Решительность его поведения в трудных обстоятельствах — он должен отстаивать себя перед сообвиняемыми, которые смотрят на него как на предателя, — искренность его показаний — он ничего не приукрашивает, — поставленная им главная задача, которую он выполняет потом в течение ряда лет в тюрьме, когда пишет воспоминания, задача помешать возникновению легенды о Гитлере — все это позволяет предположить, что шок от сделанных открытий у него недавний.

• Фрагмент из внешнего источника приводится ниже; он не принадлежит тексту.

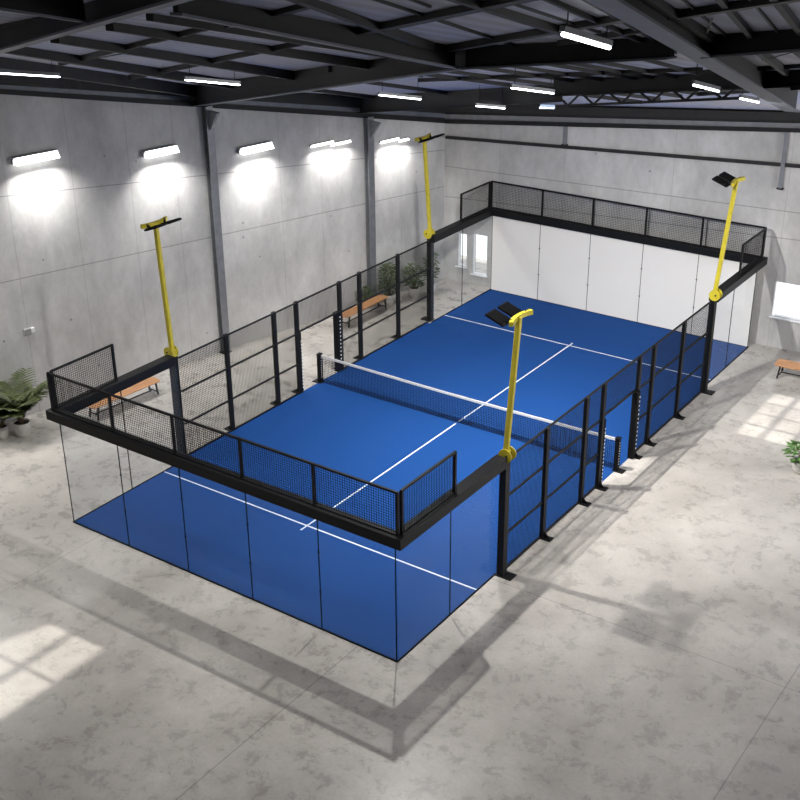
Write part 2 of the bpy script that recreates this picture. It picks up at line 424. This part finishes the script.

Стало быть, Гитлеру в общем и целом удалось не допустить до сознания большинства немцев самого чудовищного из его предприятий — газовых камер. Зато в его сознании оно было тем действеннее. В силу этого все пути назад были для него отрезаны. У него больше не было возможности заключить мир. Оставался один-единственный выход — победа, и чем невозможнее она казалась, тем вернее становилась единственной.
Мания и действительность
Мания и действительность у Гитлера трудно разделимы, они беспрестанно переходят одна в другую. Но в этом он едва ли отличается от других. Разница заключается в силе его мании, ибо ему в отличие от большинства прочих людей недостаточно какого-то мелкого удовлетворения. Его мания в своей законченности — первостепенна, и он не склонен поступиться хотя бы самой ее малостью. Все, что происходит в действительности, соизмеряется с этой манией, как с неким целым. Ее содержание такого рода, что питать ее можно только одним — успехами. Неуспех не может по-настоящему ее задеть, у него только одна функция: он подстегивает искать новые рецепты успеха. Эту непоколебимость своей мании Гитлер ощущает как твердость. Все, что он когда-то захватил, остается при нем, ничто не распадается. Ни одно строение, которое он мыслит когда-нибудь возвести, не основано так прочно, как его мания. Эта мания не такого рода, что могла бы позволить ему сосредоточиться на себе и жить рядом с остальным миром; он устроен так, что свою манию должен навязать своему окружению. Путь, которым идут другие в лишь мнимородственных случаях — изобретатели или особо одержимые творческие личности, — путь, состоящий в том, чтобы убедить отдельных людей или создать произведения, которым они как бы препоручают задачу убеждения, — это не его путь. Этот путь был бы не только слишком долгим — он не соответствует содержанию его мании. Со времени катастрофического исхода первой мировой войны в нем живет масса павших немецких солдат, в его представлении они никак не могли пасть напрасно, а потому остаются живыми благодаря способу, какой свойствен только ему. Он хочет вновь превратить их в прежнюю массу, существовавшую ко времени начала войны. Это и есть та масса, что составляет его силу, с ее помощью ему удается возбудить и сплотить вокруг себя новые массы. Он очень скоро осознает эффективность этой силы и благодаря непрестанной практике и росту становится мастером в овладении массами. Он открывает для себя, что там, где дело за массами, для него становится вполне возможным претворить свою манию в действительность. Он обнаружил, так сказать, слабое место действительности, ту ее часть, где она наименее плотная, то, перед чем в испуге отступает большинство людей, боящихся массы.